Betty Flowers, en talleres de escritura que dirigió, descubrió los distintos problemas en el proceso de escribir que padecen los estudiantes. Algunos sufren dolores de parto, a otros les resulta imposible continuar porque hay voces en sus cabezas que los frenan y trancan. «Estoy escribiendo seguido y de pronto me doy cuenta de lo horrible que es y lo rompo. Entonces comienzo de nuevo y luego de escribir dos oraciones de nuevo lo rompo». Al escribir nos atascamos cuando se confrontan las energías del loco y del arquitecto, del carpintero y del juez. En esta interesante dramatización del proceso de escritura, el loco rebalsa ideas, chisporrotea de emociones, es descuidado y entusiasta y rabioso y capaz de escribir diez páginas en una hora. Las escuelas y universidades, no obstante, le dan más importancia al juez que reconoce una oración mal redactada, es experto en gramática, pero incapaz de producir una sólo línea original. Con facilidad sentencia «Esto es una basura» imitando la autoridad de sus profesores que nunca se arriesgaron a escribir con locura y desenfreno. Y tal como se perfila el mundo, redactar siguiendo las normas de los jueces lo harán mejor las computadoras.

Escribir, redactar, es fantástico cuando se liberan las fuerzas, las percepciones y los afectos, cuando el cableado del cerebro no es detenido y las sensaciones se imbrican y contagian. ¿Cómo lograrlo? Pues que la pluma fluya, no estreñirla, no contaminar los torrentes de energía del loco ni la del arquitecto ni la del carpintero ni del juez. El loco es lo más íntimo de nosotros, puede ser lo subjetivo, aquello que nace del fondo de nuestro hollín (los escritores nos hay hecho saber que el material más valioso viene también de sus zonas más oscuras y abyectas). Escribir es dirigirse a un amigo o enemigo, hablar con el papel y no juzgar ni corregir. Vendrá después el arquitecto que trazará planos y organizará las montañas deyectadas en secuencias que provoquen vértigo, misterio, y seleccionará lo relevante; el carpintero se ocupa de los detalles, pule las oraciones, coteja las palabras y escucha la música y el ritmo de la prosa. Sólo al final es el momento inquisitorial del juez.
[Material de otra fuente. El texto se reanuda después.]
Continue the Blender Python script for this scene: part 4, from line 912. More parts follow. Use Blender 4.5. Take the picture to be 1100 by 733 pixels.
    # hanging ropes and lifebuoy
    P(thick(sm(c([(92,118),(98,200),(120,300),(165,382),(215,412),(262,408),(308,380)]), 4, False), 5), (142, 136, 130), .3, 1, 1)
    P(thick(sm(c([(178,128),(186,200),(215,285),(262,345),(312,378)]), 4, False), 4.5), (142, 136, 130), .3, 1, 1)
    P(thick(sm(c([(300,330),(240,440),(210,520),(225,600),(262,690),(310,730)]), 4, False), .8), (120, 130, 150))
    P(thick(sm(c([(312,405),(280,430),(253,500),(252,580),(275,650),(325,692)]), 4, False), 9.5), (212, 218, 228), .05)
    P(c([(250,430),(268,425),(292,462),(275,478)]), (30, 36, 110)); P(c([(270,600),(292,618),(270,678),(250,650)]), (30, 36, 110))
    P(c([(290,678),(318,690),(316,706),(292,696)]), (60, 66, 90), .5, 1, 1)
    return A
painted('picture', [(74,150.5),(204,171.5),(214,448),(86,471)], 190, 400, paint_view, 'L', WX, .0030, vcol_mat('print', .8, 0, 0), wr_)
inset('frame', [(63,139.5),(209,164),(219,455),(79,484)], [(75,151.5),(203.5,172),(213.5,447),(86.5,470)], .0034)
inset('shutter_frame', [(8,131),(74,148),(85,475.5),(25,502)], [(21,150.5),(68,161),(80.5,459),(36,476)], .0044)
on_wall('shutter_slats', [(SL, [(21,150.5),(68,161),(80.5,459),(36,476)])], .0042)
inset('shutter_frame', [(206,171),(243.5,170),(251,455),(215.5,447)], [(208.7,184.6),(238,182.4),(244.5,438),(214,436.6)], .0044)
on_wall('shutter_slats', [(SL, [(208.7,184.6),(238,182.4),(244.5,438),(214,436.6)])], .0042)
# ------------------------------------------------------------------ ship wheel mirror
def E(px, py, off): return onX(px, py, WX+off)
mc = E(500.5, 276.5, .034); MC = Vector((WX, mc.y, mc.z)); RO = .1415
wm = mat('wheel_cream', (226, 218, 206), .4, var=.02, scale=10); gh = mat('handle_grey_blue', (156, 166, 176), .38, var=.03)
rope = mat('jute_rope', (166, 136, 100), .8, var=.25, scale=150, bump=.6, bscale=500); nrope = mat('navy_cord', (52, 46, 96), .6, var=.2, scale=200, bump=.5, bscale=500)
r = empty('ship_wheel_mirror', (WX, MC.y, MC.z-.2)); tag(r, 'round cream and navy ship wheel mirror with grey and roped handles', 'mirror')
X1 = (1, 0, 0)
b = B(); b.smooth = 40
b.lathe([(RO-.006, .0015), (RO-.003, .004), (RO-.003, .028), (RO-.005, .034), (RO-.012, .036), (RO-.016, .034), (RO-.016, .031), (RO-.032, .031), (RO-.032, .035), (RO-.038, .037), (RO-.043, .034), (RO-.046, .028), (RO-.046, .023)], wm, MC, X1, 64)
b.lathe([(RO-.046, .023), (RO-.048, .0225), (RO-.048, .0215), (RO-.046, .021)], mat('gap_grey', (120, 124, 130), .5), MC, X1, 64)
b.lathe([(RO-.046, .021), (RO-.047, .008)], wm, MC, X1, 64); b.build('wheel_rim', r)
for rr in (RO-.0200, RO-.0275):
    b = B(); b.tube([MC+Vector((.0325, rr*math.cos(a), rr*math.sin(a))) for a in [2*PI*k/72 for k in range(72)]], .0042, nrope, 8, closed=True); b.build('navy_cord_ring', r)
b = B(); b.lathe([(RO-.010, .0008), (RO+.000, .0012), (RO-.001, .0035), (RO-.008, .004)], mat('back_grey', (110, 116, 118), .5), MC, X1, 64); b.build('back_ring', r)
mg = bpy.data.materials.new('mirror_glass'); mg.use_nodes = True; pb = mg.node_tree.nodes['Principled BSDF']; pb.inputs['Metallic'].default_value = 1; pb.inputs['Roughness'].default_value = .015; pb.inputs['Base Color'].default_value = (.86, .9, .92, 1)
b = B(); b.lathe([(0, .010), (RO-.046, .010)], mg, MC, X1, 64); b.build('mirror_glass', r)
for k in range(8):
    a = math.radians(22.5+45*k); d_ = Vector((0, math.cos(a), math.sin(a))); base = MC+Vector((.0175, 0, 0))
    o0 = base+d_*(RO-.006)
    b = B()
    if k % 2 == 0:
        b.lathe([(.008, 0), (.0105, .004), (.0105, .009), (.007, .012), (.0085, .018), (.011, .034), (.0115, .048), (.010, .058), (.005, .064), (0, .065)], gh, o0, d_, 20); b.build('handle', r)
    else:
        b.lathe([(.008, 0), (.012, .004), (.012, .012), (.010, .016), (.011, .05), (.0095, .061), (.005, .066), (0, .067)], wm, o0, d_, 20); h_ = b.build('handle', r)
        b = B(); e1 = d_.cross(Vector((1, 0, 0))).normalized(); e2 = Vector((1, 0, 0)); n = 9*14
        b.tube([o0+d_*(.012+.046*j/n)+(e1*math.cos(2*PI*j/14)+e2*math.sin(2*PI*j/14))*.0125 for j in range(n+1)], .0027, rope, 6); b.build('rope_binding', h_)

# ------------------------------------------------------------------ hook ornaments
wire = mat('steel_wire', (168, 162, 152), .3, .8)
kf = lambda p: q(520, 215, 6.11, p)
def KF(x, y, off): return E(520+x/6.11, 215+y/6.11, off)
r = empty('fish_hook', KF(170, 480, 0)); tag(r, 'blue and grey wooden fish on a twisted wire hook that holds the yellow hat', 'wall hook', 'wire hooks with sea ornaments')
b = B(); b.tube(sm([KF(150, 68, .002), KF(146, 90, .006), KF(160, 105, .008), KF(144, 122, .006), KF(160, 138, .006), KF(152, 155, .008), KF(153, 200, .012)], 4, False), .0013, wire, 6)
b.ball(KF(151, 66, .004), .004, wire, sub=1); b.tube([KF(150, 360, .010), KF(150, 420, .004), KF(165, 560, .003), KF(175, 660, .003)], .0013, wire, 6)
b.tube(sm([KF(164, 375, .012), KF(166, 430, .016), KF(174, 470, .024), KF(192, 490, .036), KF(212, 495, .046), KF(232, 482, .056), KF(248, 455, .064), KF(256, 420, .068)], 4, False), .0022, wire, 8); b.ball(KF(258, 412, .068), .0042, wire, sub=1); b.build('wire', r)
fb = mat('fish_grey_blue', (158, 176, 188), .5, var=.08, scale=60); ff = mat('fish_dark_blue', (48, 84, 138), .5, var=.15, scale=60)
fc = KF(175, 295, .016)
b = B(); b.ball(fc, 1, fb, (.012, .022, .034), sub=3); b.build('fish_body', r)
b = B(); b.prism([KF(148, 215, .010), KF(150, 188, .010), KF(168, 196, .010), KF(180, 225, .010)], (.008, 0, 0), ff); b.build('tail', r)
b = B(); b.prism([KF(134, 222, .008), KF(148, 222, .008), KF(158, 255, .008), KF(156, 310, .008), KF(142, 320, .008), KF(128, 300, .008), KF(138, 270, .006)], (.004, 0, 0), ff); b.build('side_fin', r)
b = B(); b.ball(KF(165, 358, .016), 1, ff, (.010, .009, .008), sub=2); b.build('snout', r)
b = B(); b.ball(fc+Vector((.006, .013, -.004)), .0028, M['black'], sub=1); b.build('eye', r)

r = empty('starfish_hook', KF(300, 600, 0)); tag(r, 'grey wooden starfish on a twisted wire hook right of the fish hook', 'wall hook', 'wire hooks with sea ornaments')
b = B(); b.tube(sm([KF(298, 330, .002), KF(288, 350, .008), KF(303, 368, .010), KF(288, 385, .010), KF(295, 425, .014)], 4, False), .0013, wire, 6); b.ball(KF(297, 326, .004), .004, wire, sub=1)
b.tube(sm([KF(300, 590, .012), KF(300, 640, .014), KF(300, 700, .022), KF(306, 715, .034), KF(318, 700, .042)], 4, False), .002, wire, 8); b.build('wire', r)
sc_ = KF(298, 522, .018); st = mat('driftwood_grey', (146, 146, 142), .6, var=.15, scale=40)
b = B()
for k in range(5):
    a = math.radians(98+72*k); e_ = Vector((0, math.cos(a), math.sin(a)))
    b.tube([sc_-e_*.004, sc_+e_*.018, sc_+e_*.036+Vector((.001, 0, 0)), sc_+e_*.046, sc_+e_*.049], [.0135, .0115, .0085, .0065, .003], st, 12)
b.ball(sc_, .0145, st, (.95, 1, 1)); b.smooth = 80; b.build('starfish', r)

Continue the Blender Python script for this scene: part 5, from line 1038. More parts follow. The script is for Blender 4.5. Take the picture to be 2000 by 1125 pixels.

De las ideas de Betty Flowers cae como un fruto maduro que los niños y adolescentes escribirán mejor cuando los profesores den luz verde al loco en lugar de reprimirlo. Separar en etapas el proceso de escritura convierte el reto más manejable y aclara que se empieza escribiendo desde las entrañas y nunca desde el fanático corrector. Ocurre con frecuencia que el estudiante aplicado de uñas laqueadas se ufana de una prosa correctísima, de una puntuación analítica, aunque no posea ni una chispa original. Un enlatado más aburrido que bostezo de momia. El estudiante rebelde, en cambio, escribe genial, sin complejos, sin frenos, sus páginas explotan en emociones y ocurrencias, una tras otra, pero no sabe qué hacer con ese magma torrencial. Respetar esas etapas permite que los profesores no sólo juzguemos la coordinación gramatical de las palabras, una tarea que asfixia a estudiantes porque quien evalúa es ciego ante la sangre y pasión que insufla de vida al texto. Los profesores podemos comenzar a respetar la locura de los estudiantes, promoverla siendo curiosos y viendo, sin rúbricas, hasta dónde el estudiante es capaz de adentrarse en sus zonas infernales. La locura es impredecible. Lo que sí podemos recomendar los profesores son los libros extraordinarios; cada alumno adquirirá la pericia que necesita su arquitecto y su carpintero, leyendo a los escritores de complejas catedrales y hermosas gárgolas.